*Given exercise*
Pick out the lines below that include the string "pixels".

Begin Record list

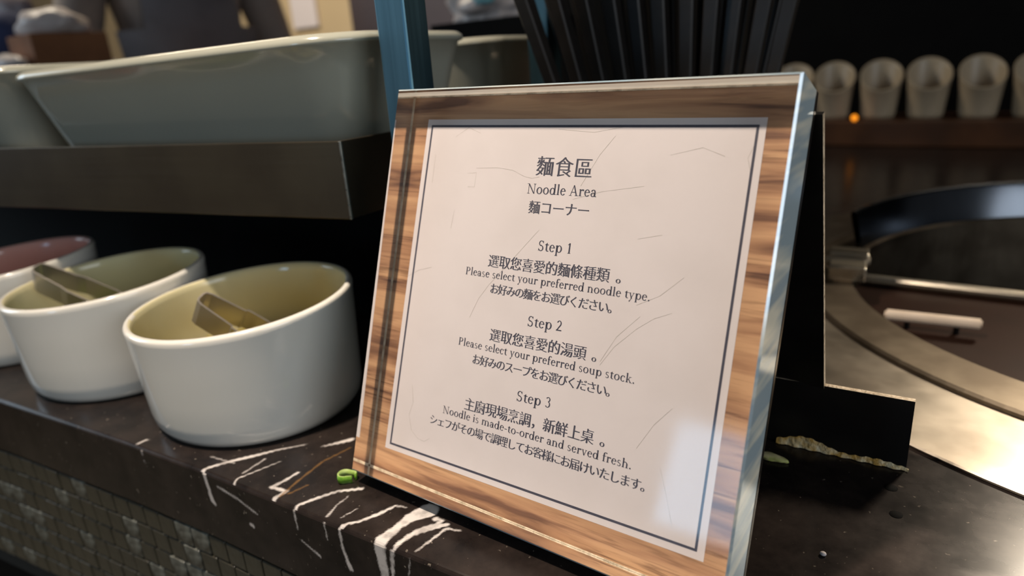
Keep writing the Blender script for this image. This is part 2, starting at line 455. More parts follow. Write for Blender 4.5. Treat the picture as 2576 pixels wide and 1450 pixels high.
# ---------------------------------------------------------------- counter
TOPV = [[(-42.0, 9.6, 0.38), (-49.6, 0.7, 0.91), (-55.9, -9.0, 2.1), (-61.2, -16.4, 1.78), (-65.2, -23.8, 1.61), (-65.7, -27.0, 2.19)], [(-40.8, -5.0, 0.22), (-44.1, -15.5, 0.5), (-46.2, -22.2, 0.71), (-44.7, -25.2, 0.98)], [(-48.6, -7.2, 0.67), (-47.6, -18.9, 0.36)], [(-26.8, -6.5, 1.0), (-27.0, -12.8, 1.4), (-28.0, -18.7, 1.66), (-20.2, -17.5, 1.64), (-20.5, -23.3, 1.75)], [(5.8, -0.8, 1.63), (-1.5, -6.8, 1.22), (-5.2, -13.9, 1.6), (-8.3, -20.6, 1.32), (-7.4, -24.3, 1.3)], [(4.8, -7.0, 0.27), (5.2, -13.4, 0.39), (7.3, -19.8, 0.51)], [(29.7, -0.5, 0.39), (25.6, -1.8, 0.91), (23.5, -8.7, 1.66), (20.1, -15.8, 1.01), (17.5, -18.4, 1.25), (16.0, -22.0, 1.62)], [(38.5, 2.2, 7.96), (35.6, -4.0, 5.03), (35.2, -9.8, 3.09), (35.2, -15.0, 4.26), (35.1, -18.7, 5.11)], [(-26.5, 22.9, 2.61), (-32.0, 14.8, 1.22), (-33.8, 12.5, 0.3)], [(-58.0, -16.1, 0.37), (-72.7, -18.3, 0.23)], [(-114.2, -25.1, 0.8), (-114.8, -29.6, 0.95)], [(13.8, -10.9, 0.19), (12.6, -17.3, 0.19)], [(50.1, -0.2, 1.39), (45.7, -4.6, 3.12), (43.4, -8.3, 2.76), (42.2, -12.0, 2.05), (41.7, -16.3, 1.69), (41.9, -20.4, 1.33)], [(56.3, -0.5, 0.48), (51.2, -2.0, 0.9), (50.5, -10.0, 0.81), (49.8, -16.6, 0.46)], [(45.7, -4.6, 2.08), (47.2, 0.6, 1.05), (44.3, 0.1, 2.12)],
        [(96, 8, 0.5), (110, 24, 0.4), (121, 55, 0.3)], [(230, 60, 0.8), (205, 66, 0.5), (190, 84, 0.3)]]
BROWN = [[(-21.7, 17.6, 0.3), (-24.0, 4.3, 0.44), (-21.9, -9.9, 0.56), (-19.5, -20.9, 0.67)], [(-15.8, -10.4, 0.21), (-17.9, -18.0, 0.41)]]
FRONTV = [[(-64.5, 0.8, 2.2), (-63.6, -6.2, 2.0), (-63.0, -13.1, 2.6), (-61.7, -14.6, 1.8)], [(-56.2, -4.2, 1.0), (-43.9, -6.3, 1.12), (-32.5, -10.2, 0.55)], [(-8.4, 0, 1.05), (-8.4, -4.9, 0.66), (-8.3, -8.8, 0.33)], [(7.9, 0, 0.51), (8.2, -7.7, 0.26)], [(15.8, 0, 1.25), (15.8, -8.2, 1.01), (17.0, -13.0, 1.64), (18.3, -17.2, 2.28)], [(35.4, 0.5, 5.5), (35.4, -5.2, 4.6), (36.0, -14.0, 3.9), (36.6, -17.8, 3.67), (36.8, -30, 3)], [(41.4, 0, 1.5), (40.8, -3.2, 1.78), (39.7, -12.7, 1.09)], [(-7.2, -13.9, 0.66), (2.0, -17.8, 0.92)], [(-38.7, -17.3, 1.55), (-37.2, -17.7, 1.55)], [(49.1, -1.1, 0.29), (47.4, -9.7, 0.18)], [(-109.2, 2.1, 0.39), (-108.4, -8.6, 0.24)], [(80, 0, 1), (83, -15, 1.6), (79, -34, 0.8)]]


def segd(px, py, a, b):
    dx, dy = b[0] - a[0], b[1] - a[1]
    L = dx * dx + dy * dy
    t = 0 if L == 0 else max(0, min(1, ((px - a[0]) * dx + (py - a[1]) * dy) / L))
    return math.hypot(px - a[0] - t * dx, py - a[1] - t * dy) - (a[2] + (b[2] - a[2]) * t) / 2


def veinf(px, py, V, soft=0.35):
    best = 9.0
    for v in V:
        for i in range(len(v) - 1):
            a, b = v[i], v[i + 1]
            if px < min(a[0], b[0]) - 6 or px > max(a[0], b[0]) + 6 or py < min(a[1], b[1]) - 6 or py > max(a[1], b[1]) + 6: continue
            d_ = segd(px, py, a, b)
            if d_ < best: best = d_
    return max(0.0, min(1.0, 0.5 - best / soft / 2))


EDGE = [(-0.9, -0.142), (-0.50, -0.085), (-0.2347, -0.0452), (-0.1249, -0.0322), (-0.069, -0.0268), (0.0341, -0.0198), (0.0609, -0.018), (0.30, -0.002), (0.95, 0.045)]


def yf(x):
    for i in range(len(EDGE) - 1):
        a, b = EDGE[i], EDGE[i + 1]
        if x <= b[0]:
            t = max(0, (x - a[0]) / (b[0] - a[0]))
            return a[1] + (b[1] - a[1]) * t
    return EDGE[-1][1]


def frange(a, b, s):
    n = max(1, round((b - a) / s)); return [a + (b - a) * i / n for i in range(n)]


WC = (0.310, 0.368)     # centre of the soup well
xs = frange(-0.9, -0.30, 0.05) + frange(-0.30, -0.13, 0.01) + frange(-0.13, -0.075, 0.0011) + frange(-0.075, 0.072, 0.00045) + frange(0.072, 0.12, 0.002) + frange(0.12, 0.5, 0.01) + frange(0.5, 0.95, 0.05) + [0.95]
ss = [0.0, 0.0006] + frange(0.0012, 0.034, 0.00045) + frange(0.034, 0.056, 0.0009) + frange(0.056, 0.1, 0.004) + frange(0.1, 0.7, 0.01) + frange(0.7, 1.12, 0.05) + [1.12]
zs = [0.0] + frange(0.0006, 0.022, 0.0006) + frange(0.022, 0.034, 0.003) + [0.034]
verts, cols, faces = [], [], []


def wob(x, y):
    return (math.sin(x * 2.1 + y * 1.3) + math.sin(x * 5.3 - y * 3.7) * 0.6 + math.sin(x * 0.7 + y * 9.1) * 0.4) * 0.16


grid = {}
for i, x in enumerate(xs):
    y0 = yf(x)
    for j, s in enumerate(ss):
        y = y0 + s
        z = 0.0
        if j == 0: z = -0.0009
        elif j == 1: z = -0.0003
        X, Y = x * 1000, y * 1000
        ox, oy = wob(X, Y), wob(Y + 7, X)
        v = veinf(X + ox, Y + oy, TOPV) if -130 < X < 250 else 0
        br = veinf(X + ox, Y + oy, BROWN, 0.5) if -30 < X < -10 else 0
        grid[i, j] = len(verts); verts.append((x, y, z)); cols.append((v, br, 0, 1))
for i in range(len(xs) - 1):
    for j in range(len(ss) - 1):
        cx, cy = (xs[i] + xs[i + 1]) / 2, yf(xs[i]) + (ss[j] + ss[j + 1]) / 2
        if math.hypot(cx - WC[0], cy - WC[1]) < 0.225: continue
        faces.append((grid[i, j], grid[i + 1, j], grid[i + 1, j + 1], grid[i, j + 1]))
fr = {}
for i, x in enumerate(xs):
    for k, z in enumerate(zs):
        X, Z = x * 1000, -z * 1000
        v = veinf(X + wob(X, Z), Z + wob(Z, X), FRONTV) if -130 < X < 100 else 0
        fr[i, k] = len(verts); verts.append((x, yf(x) - (0.0004 if k else 0.0), -z - 0.0009)); cols.append((v * 0.8, 0, 0, 1))
for i in range(len(xs) - 1):
    for k in range(len(zs) - 1):
        faces.append((fr[i, k + 1], fr[i + 1, k + 1], fr[i + 1, k], fr[i, k]))
# underside and ends keep the slab a solid
nb = len(verts)
for x in (xs[0], xs[-1]):
    verts += [(x, yf(x), -0.0349), (x, yf(x) + 1.12, -0.0349), (x, yf(x) + 1.12, 0), (x, yf(x), -0.0009)]
    cols += [(0, 0, 0, 1)] * 4
faces += [(nb, nb + 3, nb + 2, nb + 1), (nb + 4, nb + 5, nb + 6, nb + 7), (nb + 1, nb + 2, nb + 6, nb + 5)]
me = bpy.data.meshes.new('marble_countertop'); me.from_pydata(verts, [], faces); me.update()
ca = me.color_attributes.new('vein', 'FLOAT_COLOR', 'POINT')
flat = [c for q in cols for c in q]
ca.data.foreach_set('color', flat)
ctop = obj('marble_countertop', me, M['marble'], org=(0, 0, 0))
tag(ctop, 'black marble countertop with white veins running to its front edge', 'countertop')

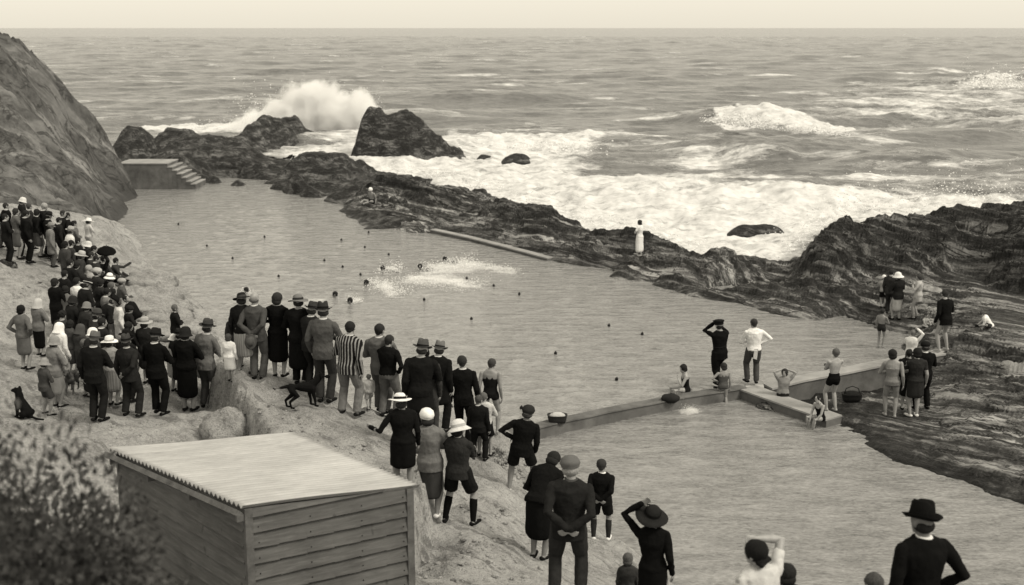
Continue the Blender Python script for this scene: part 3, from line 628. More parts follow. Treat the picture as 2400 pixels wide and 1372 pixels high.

End Record list

*Solution for this task*
Keep writing the Blender script for this image. This is part 2, starting at line 455. More parts follow. Write for Blender 4.5. Treat the picture as 2576 pixels wide and 1450 pixels high.
Continue the Blender Python script for this scene: part 3, from line 628. More parts follow. Treat the picture as 2400 pixels wide and 1372 pixels high.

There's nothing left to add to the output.